Machine pour assembler les bouts
Cette technique du puzzle entre deux extrémités se fait sur table à l’aide de deux machines, l’une pour tailler les bouts, l’autre pour les assembler. On applique ensuite sur les deux bouts assemblés une cire pour assurer la bonne tenue de la greffe, on parle de paraffinage. Les plants sont élevés jusqu’à la formation d’un cal entre le greffon et le porte-greffe.
Le choix du porte greffe par le viticulteur se fait en fonction du cépage du type de sol et des conditions environnementales de son exploitation.
Les différents portes greffes
Il existe plusieurs dizaines de porte-greffes autorisés en France. Ils ont tous des caractéristiques différentes du fait des nombreux croisements opérés entre les différentes espèces de vignes.
Il y a quatre grands critères de choix pour l’utilisation du porte-greffe :
- Il doit être adapté aux caractéristiques géologiques du vignoble : sol plus ou moins calcaire, plus ou moins acide, présence de métaux, de chlorure de sodium, etc.
- Il doit s’adapter aux conditions climatiques et notamment aux températures. En région froide, on privilégiera un porte-greffe précoce car il accélère le cycle de la vigne
- Il doit être résistant aux parasites (phylloxéra, nématodes) et s’adapter à l’équilibre hydrique du sol (sécheresse ou trop d’eau).
- Il doit être adapté au type de production recherchée (gestion de la vigueur, du volume de production ou limitation des rendements).
Les vignes américaines vivent dans des conditions climatiques et de sols différents de l’Europe.
Elles ont toutes développées grâce à leur environnement d’origine des aptitudes différentes notamment la résistance au phylloxéra mais également d’autres propriétés selon les zones de plantation d’origine.
Les trois espèces les plus utilisées sont toutes résistantes au phylloxéra mais présentent des spécificités :
- Vitis Riparia : espèce très précoce et peu résistante au stress hydrique. A privilégier dans des zones humides et fraîches
- Vitis Rupestris : espèce peu résistante au calcaire mais résistante à la sécheresse. A privilégier dans des zones chaudes, sèches et sur des sols d’alluvions
- Vitis Berlandieri : maturité lente de la plante mais résistante au calcaire. Va s’adapter à de nombreux sols européens grâce à sa tolérance au calcaire mais il faudra la coupler avec des cépages précoces.

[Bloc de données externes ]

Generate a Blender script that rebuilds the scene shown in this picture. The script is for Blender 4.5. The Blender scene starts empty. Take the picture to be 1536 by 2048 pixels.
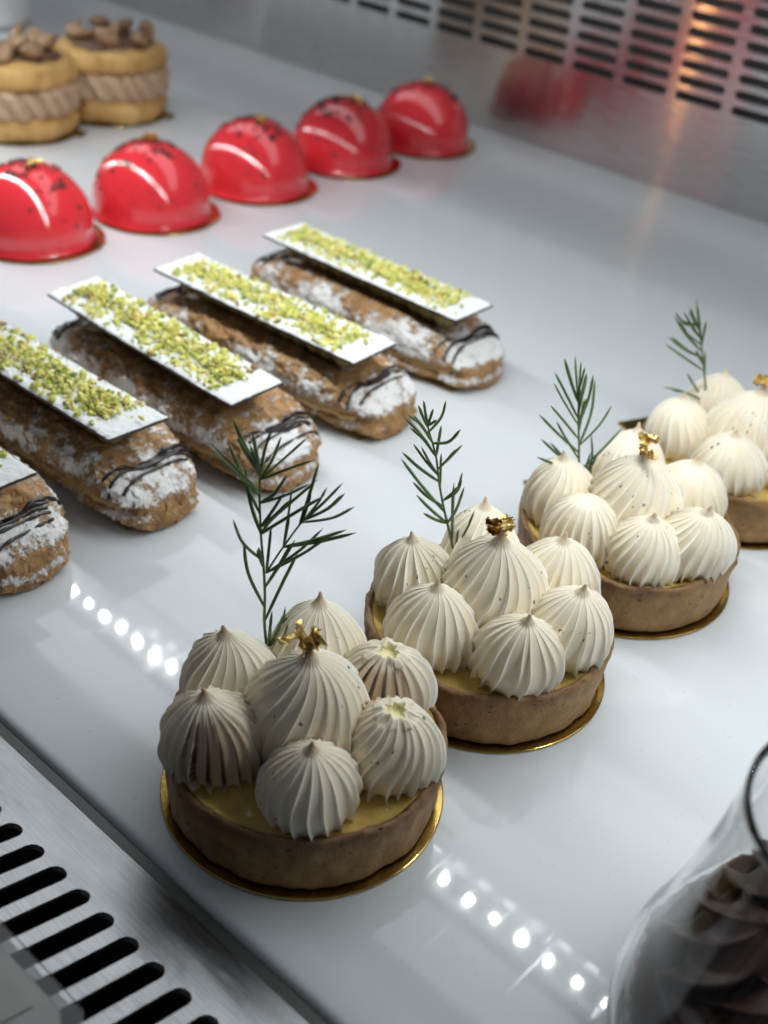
import bpy, bmesh, math, random
import numpy as np
from mathutils import Vector, Matrix, noise

S = bpy.context.scene
C = S.collection

# ---------------------------------------------------------------- camera
cam_d = bpy.data.cameras.new('camera')
cam = bpy.data.objects.new('camera', cam_d); C.objects.link(cam)
cam_d.sensor_fit = 'HORIZONTAL'; cam_d.sensor_width = 36.0
cam_d.lens = 36.0 * 2458.17 / 1536.0
cam_d.clip_start = 0.01; cam_d.clip_end = 60
pitch, roll, yaw = 0.589564, -0.095584, -0.695656
fw = Vector((math.cos(pitch)*math.sin(yaw), math.cos(pitch)*math.cos(yaw), -math.sin(pitch)))
rt = Vector((math.cos(yaw), -math.sin(yaw), 0)); dn = fw.cross(rt)
Rv = math.cos(roll)*rt + math.sin(roll)*dn
Dv = -math.sin(roll)*rt + math.cos(roll)*dn
cam.matrix_world = Matrix(((Rv.x, -Dv.x, -fw.x, 0), (Rv.y, -Dv.y, -fw.y, 0), (Rv.z, -Dv.z, -fw.z, 0.27652), (0, 0, 0, 1)))
cam_d.dof.use_dof = True
cam_d.dof.focus_distance = 0.385
cam_d.dof.aperture_fstop = 14.0
S.camera = cam
S.cycles.use_denoising = True
S.cycles.max_bounces = 10; S.cycles.transparent_max_bounces = 16
S.cycles.caustics_reflective = False; S.cycles.caustics_refractive = True; S.cycles.blur_glossy = 1.0
S.cycles.sample_clamp_indirect = 6.0
S.view_settings.view_transform = 'Standard'; S.view_settings.look = 'None'
S.view_settings.exposure = 0.0; S.view_settings.gamma = 1.0
S.view_settings.use_curve_mapping = False

# ---------------------------------------------------------------- light
W = bpy.data.worlds.new('World'); S.world = W; W.use_nodes = True
wb = W.node_tree.nodes['Background']
wb.inputs[0].default_value = (0.80, 0.90, 1.0, 1); wb.inputs[1].default_value = 0.10

LED_POWER = 1340.0         # radiance of each diode of the strip
LED_Y, LED_Z = 0.3525, 0.2245

def area(name, loc, target, sx, sy, power, col):
    d = bpy.data.lights.new(name, 'AREA'); d.shape = 'RECTANGLE'; d.size = sx; d.size_y = sy
    d.energy = power; d.color = col
    o = bpy.data.objects.new(name, d); C.objects.link(o)
    o.location = loc; o.rotation_euler = (Vector(target)-Vector(loc)).to_track_quat('-Z', 'Y').to_euler()
    return o

# soft fill lamp added above the back, out of frame: lights the wall and the rear rows
area('back_fill_light', (-0.5, 0.70, 0.62), (-0.5, 0.62, 0), 2.0, 0.30, 2.4, (0.95, 0.97, 1.0))

# ---------------------------------------------------------------- helpers
def mat(name, base=(.8,.8,.8), rough=.5, metal=0.0, **kw):
    m = bpy.data.materials.new(name); m.use_nodes = True
    p = m.node_tree.nodes['Principled BSDF']
    p.inputs['Base Color'].default_value = (*base, 1); p.inputs['Roughness'].default_value = rough
    p.inputs['Metallic'].default_value = metal
    for k, v in kw.items():
        p.inputs[k.replace('_', ' ')].default_value = v
    return m
def N(m, t, **kw):
    n = m.node_tree.nodes.new('ShaderNode' + t)
    for k, v in kw.items():
        if k in n.inputs: n.inputs[k].default_value = v
        else: setattr(n, k, v)
    return n
def L(m, a, b): m.node_tree.links.new(a, b)
def P(m): return m.node_tree.nodes['Principled BSDF']
def coords(m, scale=(1,1,1)):
    t = N(m, 'TexCoord'); mp = N(m, 'Mapping'); mp.inputs['Scale'].default_value = scale
    L(m, t.outputs['Object'], mp.inputs['Vector']); return mp.outputs[0]
def noise_tex(m, scale, detail=4, rough=.55, sc=(1,1,1)):
    n = N(m, 'TexNoise'); n.inputs['Scale'].default_value = scale; n.inputs['Detail'].default_value = detail
    n.inputs['Roughness'].default_value = rough; L(m, coords(m, sc), n.inputs['Vector']); return n.outputs['Fac']
def ramp(m, fac, stops):
    r = N(m, 'ValToRGB'); e = r.color_ramp.elements
    while len(e) < len(stops): e.new(.5)
    for el, (p, c) in zip(e, stops):
        el.position = p; el.color = (*c, 1) if len(c) == 3 else c
    L(m, fac, r.inputs[0]); return r.outputs[0]
def mix(m, fac, a, b):
    x = N(m, 'Mix', data_type='RGBA')
    if isinstance(fac, float): x.inputs[0].default_value = fac
    else: L(m, fac, x.inputs[0])
    for i, v in ((6, a), (7, b)):
        if isinstance(v, tuple): x.inputs[i].default_value = (*v, 1)
        else: L(m, v, x.inputs[i])
    return x.outputs[2]
def math_n(m, op, a, b=None, clamp=False):
    x = N(m, 'Math', operation=op); x.use_clamp = clamp
    for i, v in ((0, a), (1, b)):
        if v is None: continue
        if isinstance(v, (int, float)): x.inputs[i].default_value = v
        else: L(m, v, x.inputs[i])
    return x.outputs[0]
def bump(m, h, strength, dist):
    b = N(m, 'Bump'); b.inputs['Strength'].default_value = strength; b.inputs['Distance'].default_value = dist
    L(m, h, b.inputs['Height'])
    p = P(m)
    if p.inputs['Normal'].is_linked:
        L(m, p.inputs['Normal'].links[0].from_socket, b.inputs['Normal'])
    L(m, b.outputs[0], p.inputs['Normal'])
def attr(m, name, ch=None):
    a = N(m, 'Attribute'); a.attribute_name = name
    if ch is None: return a.outputs['Color']
    s = N(m, 'SeparateColor'); L(m, a.outputs['Color'], s.inputs[0]); return s.outputs[ch]
def color(m, s): L(m, s, P(m).inputs['Base Color'])

def mesh_obj(name, verts, faces, m, parent=None, smooth=True, cols=None, loc=(0,0,0)):
    me = bpy.data.meshes.new(name)
    me.from_pydata([tuple(v) for v in verts], [], faces); me.update()
    if smooth: me.polygons.foreach_set('use_smooth', [True]*len(me.polygons))
    if cols is not None:
        a = me.color_attributes.new('wear_and_light', 'FLOAT_COLOR', 'POINT')
        c = np.ones((len(verts), 4), dtype=np.float32); c[:, :cols.shape[1]] = cols
        a.data.foreach_set('color', c.ravel())
    me.materials.append(m)
    o = bpy.data.objects.new(name, me); C.objects.link(o)
    o.location = loc
    if parent is not None: o.parent = parent
    return o
def bm_obj(name, bm, m, parent=None, smooth=False, loc=(0,0,0), bevel=0, seg=2):
    me = bpy.data.meshes.new(name); bmesh.ops.recalc_face_normals(bm, faces=bm.faces[:]); bm.to_mesh(me); bm.free()
    if smooth: me.polygons.foreach_set('use_smooth', [True]*len(me.polygons))
    me.materials.append(m)
    o = bpy.data.objects.new(name, me); C.objects.link(o); o.location = loc
    if parent is not None: o.parent = parent
    if bevel:
        b = o.modifiers.new('bevel', 'BEVEL'); b.width = bevel; b.segments = seg; b.limit_method = 'ANGLE'
    return o
def tag(o, label, cat, group=None):
    o['label'] = label; o['category'] = cat
    if group: o['group'] = group
    return o
def thing(name, label, cat, loc=(0,0,0), rz=0.0, group=None):
    o = bpy.data.objects.new(name, None); C.objects.link(o); o.empty_display_size = .02
    o.location = loc; o.rotation_euler = (0, 0, rz)
    return tag(o, label, cat, group)
def struct(o): o['kind'] = 'structure'; return o
def stuff(o): o['kind'] = 'stuff'; return o

def grid_faces(nu, nv, closed_u=True, flip=False):
    """rows nv of nu verts -> quads"""
    f = []
    for j in range(nv-1):
        for i in range(nu if closed_u else nu-1):
            a, b = j*nu+i, j*nu+(i+1) % nu
            q = (a, b, b+nu, a+nu)
            f.append(q[::-1] if flip else q)
    return f
def lathe(profile, n=96):
    """profile [(r,z)], returns verts, faces; ends with r==0 collapse to tiny rings"""
    th = np.linspace(0, 2*np.pi, n, endpoint=False)
    v = [(max(r, 1e-5)*math.cos(t), max(r, 1e-5)*math.sin(t), z) for r, z in profile for t in th]
    return np.array(v), grid_faces(n, len(profile))
def tube(path, radii, n=6):
    """verts, faces of a tube along path"""
    path = [Vector(p) for p in path]; V = []; F = []
    up = Vector((0.31, 0.2, 0.93)).normalized()
    for i, p in enumerate(path):
        d = (path[min(i+1, len(path)-1)] - path[max(i-1, 0)])
        d = d.normalized() if d.length > 1e-9 else Vector((0,0,1))
        a = d.cross(up); a = a.normalized() if a.length > 1e-4 else d.orthogonal().normalized()
        b = a.cross(d)
        for k in range(n):
            t = 2*math.pi*k/n
            V.append(p + (a*math.cos(t) + b*math.sin(t))*radii[i])
    F = grid_faces(n, len(path))
    F.append(tuple(range(n))[::-1]); F.append(tuple(range((len(path)-1)*n, len(path)*n)))
    return V, F
class Acc:
    def __init__(s): s.v = []; s.f = []
    def add(s, v, f):
        b = len(s.v); s.v += [tuple(x) for x in v]; s.f += [tuple(i+b for i in q) for q in f]
    def obj(s, name, m, parent=None, smooth=True, loc=(0,0,0)): return mesh_obj(name, s.v, s.f, m, parent, smooth, None, loc)
def catmull(pts, per=6):
    pts = [np.array(p, float) for p in pts]; q = [2*pts[0]-pts[1]] + pts + [2*pts[-1]-pts[-2]]; out = []
    for i in range(1, len(q)-2):
        for k in range(per):
            t = k/per; a, b, c, d = q[i-1], q[i], q[i+1], q[i+2]
            out.append(.5*((2*b) + (c-a)*t + (2*a-5*b+4*c-d)*t*t + (-a+3*b-3*c+d)*t**3))
    out.append(pts[-1]); return np.array(out)
def nz(x, y, z): return noise.noise(Vector((x, y, z)))
def fbm(x, y, z, o=4): return noise.fractal(Vector((x, y, z)), 1.0, 2.0, o)

# ---------------------------------------------------------------- materials
M_shelf = mat('white_glossy_panel', (.645, .67, .685), .04, Specular_IOR_Level=.5)
f = noise_tex(M_shelf, 60, 5, .6); L(M_shelf, ramp(M_shelf, f, [(.3, (.025,)*3), (.75, (.06,)*3)]), P(M_shelf).inputs['Roughness'])
spk = noise_tex(M_shelf, 900, 1, .5)
color(M_shelf, mix(M_shelf, ramp(M_shelf, spk, [(.0, (0,)*3), (.755, (0,)*3), (.775, (1,)*3)]), (.645, .67, .685), (.43, .42, .40)))

tc = N(M_shelf, 'TexCoord'); sm = N(M_shelf, 'Mapping'); sm.inputs['Rotation'].default_value = (0, 0, .9); sm.inputs['Scale'].default_value = (700, 22, 1)
sn = N(M_shelf, 'TexNoise'); sn.inputs['Scale'].default_value = 1; sn.inputs['Detail'].default_value = 2
L(M_shelf, tc.outputs['Object'], sm.inputs['Vector']); L(M_shelf, sm.outputs[0], sn.inputs['Vector'])
sc_ = ramp(M_shelf, sn.outputs['Fac'], [(0, (0,)*3), (.66, (0,)*3), (.72, (1,)*3)])
sp2 = noise_tex(M_shelf, 26, 3, .6)
L(M_shelf, math_n(M_shelf, 'ADD', ramp(M_shelf, f, [(.3, (.02,)*3), (.75, (.05,)*3)]), math_n(M_shelf, 'ADD', math_n(M_shelf, 'MULTIPLY', sc_, .16), math_n(M_shelf, 'MULTIPLY', ramp(M_shelf, sp2, [(.5, (0,)*3), (.75, (1,)*3)]), .07))), P(M_shelf).inputs['Roughness'])
def steel(name, base, rough, aniso, axis):
    m = mat(name, base, rough, 1.0, Anisotropic=aniso)
    t = N(m, 'CombineXYZ', Z=1.0); L(m, t.outputs[0], P(m).inputs['Tangent'])   # brushed along x: reflections smear upright
    return m
M_wall = steel('brushed_steel_panel', (.66, .63, .62), .33, 1.0, 'Z')
f = noise_tex(M_wall, 1.0, 2, .5, (40, 1, 9000))
L(M_wall, ramp(M_wall, f, [(.3, (.10,)*3), (.7, (.14,)*3)]), P(M_wall).inputs['Roughness'])
gn = N(M_wall, 'NewGeometry'); cz = N(M_wall, 'CombineXYZ')                # grinding lines: facets tilted up and down
L(M_wall, math_n(M_wall, 'MULTIPLY', math_n(M_wall, 'SUBTRACT', f, .5), .95), cz.inputs['Z'])
va = N(M_wall, 'VectorMath', operation='ADD'); L(M_wall, gn.outputs['Normal'], va.inputs[0]); L(M_wall, cz.outputs[0], va.inputs[1])
vn = N(M_wall, 'VectorMath', operation='NORMALIZE'); L(M_wall, va.outputs[0], vn.inputs[0]); L(M_wall, vn.outputs[0], P(M_wall).inputs['Normal'])
M_plate = mat('brushed_steel_grille', (.40, .41, .42), .36, 1.0)
f = noise_tex(M_plate, 1.0, 6, .7, (60, 1600, 1600)); f2 = noise_tex(M_plate, 45, 5, .65, (1, 3, 1))
color(M_plate, mix(M_plate, ramp(M_plate, math_n(M_plate, 'ADD', math_n(M_plate, 'MULTIPLY', f, .7), math_n(M_plate, 'MULTIPLY', f2, .3)), [(.35, (0,)*3), (.65, (1,)*3)]), (.12, .124, .128), (.26, .266, .275)))
L(M_plate, ramp(M_plate, f, [(.25, (.27,)*3), (.75, (.47,)*3)]), P(M_plate).inputs['Roughness'])
bump(M_plate, f, .25, .0002)
M_dark = mat('duct_black', (.006, .006, .007), .6)
M_duct = mat('duct_grey', (.09, .088, .085), .5)
M_gasket = mat('grey_gasket', (.06, .06, .058), .5)
M_grey = mat('grey_plastic', (.16, .155, .15), .45)
M_clear = mat('clear_plastic', (.93, .95, .95), .06, Transmission_Weight=1.0, IOR=1.3)
M_glass = mat('clear_glass', (.98, .99, .99), .0, Transmission_Weight=1.0, IOR=1.48)
M_white = mat('white_plastic', (.75, .76, .77), .4)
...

Les croisements sont réalisés entre ces trois espèces mais également avec l’espèce européenne Vitis-Vinifera qui a pour qualités d’être résistante au calcaire et au sel dans le sol et d’être plus précoce que la Berlandieri. On parle de porte-greffes hybrides lorsqu’il s’agit de croisements entre plusieurs espèces.
A noter qu’à la fin du 18ème siècle des croisements ont également été réalisés entre les cépages américains et les cépages français afin de répondre à la crise du phylloxéra. Ces cépages sont très résistants et demandent peu d’entretien, on les appelle les hybrides producteurs directs. Pour répondre à la demande productiviste de l’époque ces cépages sont utilisés par les paysans français pour produire des vins de table. La qualité très médiocre de ces vins et la crise de surproduction conduit la France à les interdire en 1935 par des primes à l’arrachage et des sanctions financières en cas de production à partir d’hybrides.